Thank you, Annelisa. I count them very carefully, but draw the line at independent certification. If you cut-and-paste them into Word, though, you can Word Count them with a click. I know that’s not your point, and thank you again for your attentive and generous readership.
–David
December 1, 2006 at 7:13 am
Annelisa
You mean, there’s not exactly 299 words in each one?!! Oh, I’m heartbroken!
Don’t despair. I count them very carefully. 299 words each.
–David
Seriously, though, I was thinking about your short novels, and it occurred to me that it is much like writing poetry – you have to contain the whole idea within very limited words… It’s not always easy, as you often have to prune away many other ideas to keep it concise…

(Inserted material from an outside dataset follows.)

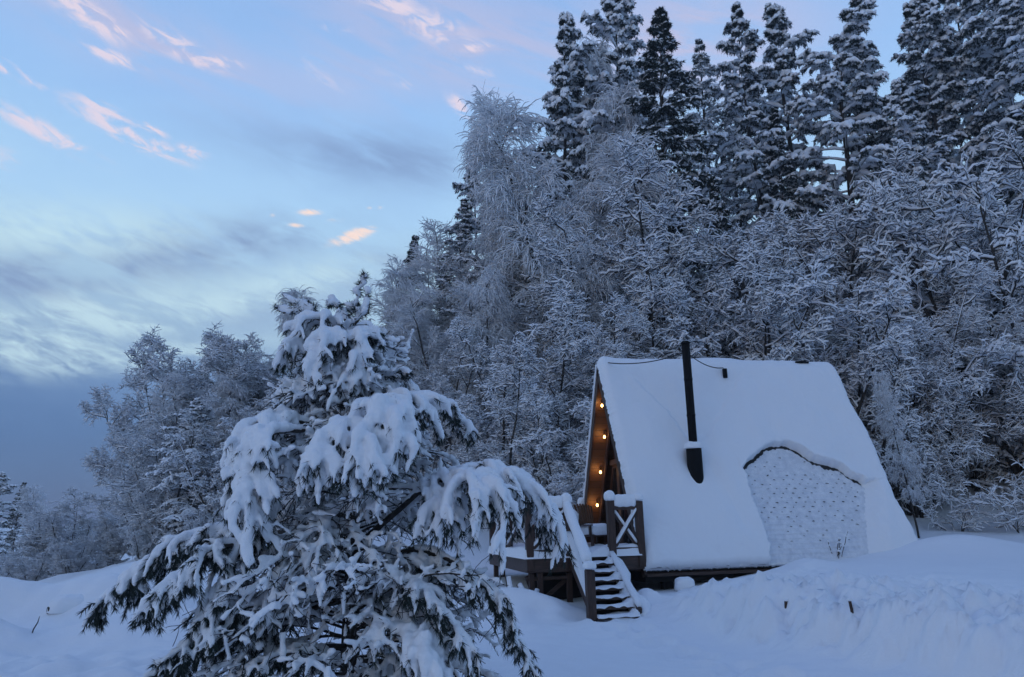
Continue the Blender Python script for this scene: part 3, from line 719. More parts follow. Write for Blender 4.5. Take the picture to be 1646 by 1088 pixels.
# ------------------------------------------------------------------ small things on and around the deck
def local_thing(name, label, cat, u, v, z, rz=0.0, group=None):
    return thing(name, label, cat, ck(u, v, z), A_+rz, group)
for i, (u, v, z, lb) in enumerate(((.08, 2.16, 3.23, 'small warm bulb glowing nearest the gable peak, topmost of the porch lights'), (.20, 2.46, 2.61, 'second porch bulb below the peak, glowing orange on the sloping planks'),
                                   (.19, 2.81, 1.90, 'third porch bulb down, level with the tie beam of the gable'), (.19, 3.14, 1.22, 'lowest warm porch bulb, just above the deck railing'))):
    t = local_thing('light_bulb', lb, 'light', u, v, z, 0, 'warm bulbs along the porch slope')
    th = np.linspace(0, math.pi, 9)
    prof = [(0, -.062, .002), (0, -.056, .014), (0, -.042, .024), (0, -.026, .026), (0, -.008, .018), (0, .008, .011)]
    MB().tube([(0, 0, p[1]) for p in prof], [p[2] for p in prof], 14).build('glass_bulb', MAT['bulb'], t)
    MB().tube([(0, 0, .005), (0, 0, .05), (0, .05, .085)], [.018, .018, .008], 10).build('socket', MAT['brass'], t)
    ld = bpy.data.lights.new('bulb_light', 'POINT'); ld.energy = 1.5; ld.color = (1, .52, .18); ld.shadow_soft_size = .03
    lo = bpy.data.objects.new('bulb_light', ld); COL.objects.link(lo); lo.parent = t; lo.location = (-.07, -.05, -.03)
chair = local_thing('slatted_chair', 'low slatted wooden chair with snow on its seat, on the deck by the porch', 'chair', -.55, 1.1, DZ+.0, .35)
MB().box((0, 0, .33), (.25, .25, .02)).build('seat', MAT['beamx'], chair, smooth=False)
sb = MB()
for k in range(9):
    x = -.23+k*.0575; sb.bar((x*.75, .22, .34), (x*1.15, .42, .92-.9*(x*x)), .042, .016, up=(0, 1, 0))
sb.build('backrest', MAT['wallplank'], chair, smooth=False)
for sx in (-1, 1):
    for sy in (-1, 1): MB().bar((sx*.22, sy*.21, 0), (sx*.22, sy*.21, .31), .05, .05).build('leg', MAT['beam'], chair, smooth=False)
    MB().bar((sx*.27, -.27, .52), (sx*.27, .27, .52), .07, .025).build('armrest', MAT['beam'], chair, smooth=False)
    MB().bar((sx*.27, -.22, .31), (sx*.27, -.22, .505), .045, .045).build('arm_post', MAT['beam'], chair, smooth=False)
MB().pillow((0, -.03, .37), (.27, .27, .17), None, .6, .12, 31).build('snow_cushion', MAT['snow'], chair)
tb = local_thing('deck_table', 'small table under a thick slab of snow behind the stair handrail', 'table', -1.22, 1.35, DZ, .1)
MB().box((0, 0, .52), (.34, .30, .02)).build('table_top', MAT['beamx'], tb, smooth=False)
for sx in (-1, 1):
    for sy in (-1, 1): MB().bar((sx*.29, sy*.25, 0), (sx*.29, sy*.25, .50), .05, .05).build('leg', MAT['beam'], tb, smooth=False)
MB().pillow((0, 0, .56), (.38, .34, .27), None, .5, .10, 33).build('snow_slab', MAT['snow'], tb)
def hit_ground(px, py, y0=6.0, y1=24.0):
    ys = np.linspace(y0, y1, 1800); P = EYE+ray(px, py)*ys[:, None]; gg = ground(P[:, 0], P[:, 1]); k = np.nonzero(P[:, 2] <= gg)[0]
    return P[k[0]] if len(k) else at(px, py, y1)
def ground_thing(name, label, cat, x, y, dz=0.0, rz=0.0, group=None): return thing(name, label, cat, (x, y, gz(x, y)+dz), rz, group)
p = at(1101, 948, 13.75)
t = ground_thing('tree_stump', 'short stump wearing a round cap of snow in front of the eave', 'stump', p[0], p[1], -.09)
MB().tube([(0, 0, -.2), (0, 0, .08), (0, 0, .12)], [.12, .11, .09], 12).build('trunk', MAT['bark'], t)
MB().pillow((0, 0, .14), (.165, .155, .17), None, .62, .08, 41, 22, 14, .45).build('snow_cap', MAT['snow'], t)
for (px, py, Y, h_, lb, rx) in ((1263, 976, 11.5, .07, 'small brown stake sticking out of the snow bank, left of two', .1), (1371, 980, 11.3, .08, 'thin grey stake poking from the snow bank, right of two', -.15)):
    p = hit_ground(px, py); t = ground_thing('marker_stake', lb, 'stake', p[0], p[1], 0, .4, 'stakes in the snow bank')
    MB().bar((0, 0, -.15), (rx*.2, 0, h_), .05 if rx > 0 else .025, .03).build('stake', MAT['beam'], t, smooth=False)
    MB().pillow((rx*.2, 0, h_), (.03, .03, .025), None, .8, .1, 3, 10, 8).build('snow_cap', MAT['snow'], t)
p = hit_ground(78, 988)
t = ground_thing('buried_log', 'dark end of a log showing under a snow mound at far left', 'log', p[0], p[1], .06, .5)
MB().tube([(-.02, 0, 0), (.3, .1, .0)], .055, 12).build('log', MAT['bark'], t)
MB().pillow((.34, .10, -.02), (.36, .26, .24), None, .7, .12, 51).build('snow_cap', MAT['snow'], t)
p = hit_ground(53, 1018)
t = ground_thing('bent_stick', 'thin dark stick leaning out of the snow at far left', 'stick', p[0], p[1])
MB().tube([(-.02, 0, -.05), (0, 0, .05), (.05, 0, .14), (.06, .01, .22)], [.010, .009, .008, .004], 6).build('stick', MAT['bark'], t)
p = hit_ground(1345, 899)
t = ground_thing('dry_plant', 'small dry plant with snowy twigs standing at the foot of the bare roof patch', 'plant', p[0], p[1])
rp_ = np.random.default_rng(9); n_ = 7; az_ = rp_.uniform(0, 6.28, n_)
d_ = np.stack([np.cos(az_)*.3, np.sin(az_)*.3, np.ones(n_)], 1); st2 = np.zeros((n_, 3)); st2[:, :2] = d_[:, :2]*.12; st2[:, 2] = -.05
Pp = np.cumsum(np.concatenate([st2[:, None], np.repeat(d_[:, None]*.07, 6, 1)+rp_.normal(0, .012, (n_, 6, 3))], 1), 1)*np.linspace(.8, 1.15, n_)[:, None, None]
MB().tubes(Pp, np.full(Pp.shape[:2], .006), 5).build('stems', MAT['bark'], t)
sb = MB()
for k in range(n_):
    for q_ in (3, 5, 6): sb.pillow(Pp[k, q_]+np.array([0, 0, .012]), np.array((.022, .022, .02))*rp_.uniform(.6, 1.3), None, .9, .2, k, 10, 8, .8)
sb.build('snow_tufts', MAT['snow'], t)
t = thing('leaning_boards', 'pale snowy boards leaning against the deck beside the pine', 'boards', ck(-2.3, -.35, -.62), A_)
for k, (x, x2, ly) in enumerate(((-.12, -.16, .62), (.10, .32, .40), (.24, .02, .5))):
    MB().bar((x, 0, 0), (x2, .25, ly), .10, .022, up=(0, 1, 0)).build('board', MAT['beam'], t, smooth=False)
    MB().tube([(x, -.03, 0.05), ((x+x2)/2, .09, ly/2), (x2, .21, ly)], [.05, .055, .04], 8).build('snow_layer', MAT['snow'], t)

# ------------------------------------------------------------------ tree growing tools
def norm(a): return a/(np.linalg.norm(a, axis=-1, keepdims=True)+1e-9)
def grow(start, dirs, length, n, rg, grav=0.0, wob=.1, gpow=1.0):
    N = len(start); P = np.empty((N, n, 3)); P[:, 0] = start; d = norm(dirs); step = (np.asarray(length)/(n-1))[:, None]
    for i in range(1, n):
        d = d+wob*rg.normal(size=(N, 3)); d[:, 2] += np.asarray(grav)*((i/(n-1))**gpow)
        d = norm(d); P[:, i] = P[:, i-1]+d*step
    return P
def sample(P, idx, t):
    n = P.shape[1]; f = t*(n-1); i = np.clip(f.astype(int), 0, n-2); w = (f-i)[:, None]
    a = P[idx, i]; b2 = P[idx, i+1]
    return a*(1-w)+b2*w, norm(b2-a)
def spawn(P, per, t0, t1, ang, rg, mode='az', jit=.35, up=0.0):
    """children start points, directions, parent index, position along parent"""
    N = len(P); idx = np.repeat(np.arange(N), per)
    t = np.tile((np.arange(per)+.5)/per, N)+rg.uniform(-.5, .5, N*per)/per; t = t0+(t1-t0)*np.clip(t, 0, 1)
    s, T = sample(P, idx, t)
    if mode == 'az':
        r = norm(np.cross(T, rg.normal(size=T.shape)))
    else:   # alternate left and right in the plane of the bough
        side = norm(np.cross(T, np.array([0, 0, 1.0])+.25*rg.normal(size=T.shape))); r = side*np.where(np.arange(N*per) % 2, 1, -1)[:, None]
    a = ang+jit*rg.normal(size=len(t))*ang
    d = np.cos(a)[:, None]*T+np.sin(a)[:, None]*r; d[:, 2] += up
    return s, norm(d), idx, t
def taper(N, n, r0, r1): return np.asarray(r0).reshape(-1, 1)*np.ones((N, 1))*(1-np.linspace(0, 1, n))[None]+r1*np.linspace(0, 1, n)[None]
def snow_on(mb, P, rad, k, rg, base, lift=.95, hmin=.30, lump=.35, sq=1.0):
    """load of snow lying along the tops of twigs"""
    T = norm(np.gradient(P, axis=1)); hz = np.clip(np.sqrt(np.clip(1-T[..., 2]**2, 0, 1)), hmin, 1)
    r = rad*hz*(1+lump*rg.normal(size=P.shape[:2]))
    r = np.clip(r, rad*.25, rad*2.0); r[:, -1] *= .45; r[:, 0] *= .7
    Q = P.copy(); Q[..., 2] += r*lift+base
    mb.tubes(Q, r, k, cap=False, sq=sq)
def blades(mb, pos, dirs, ln, wd, rg):
    """needles: thin triangles"""
    N = len(pos); d = norm(dirs); s_ = norm(np.cross(d, rg.normal(size=d.shape)))
    ln = np.asarray(ln).reshape(-1, 1)*np.ones((N, 1)); v = np.stack([pos-s_*wd/2, pos+s_*wd/2, pos+d*ln], 1)
    mb.add(v.reshape(-1, 3), None, np.arange(N*3).reshape(N, 3))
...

I maintain that’s a genius quality you have! 🙂
You are wonderful to say so, Annelisa. Another attentive reader compared the process to songwriting, which also has to do much with little. Either way, I’m grateful I can do at least this.
–David
December 2, 2006 at 12:12 am
briseis
I think that Homer and Dante would have something to say about poetry having to be written in “very limited words”– their pens knew no bounds.
I am very fond of this piece, by the way.
Wordy classics! I should shrink them some day. I am very happy to hear from you, by the way.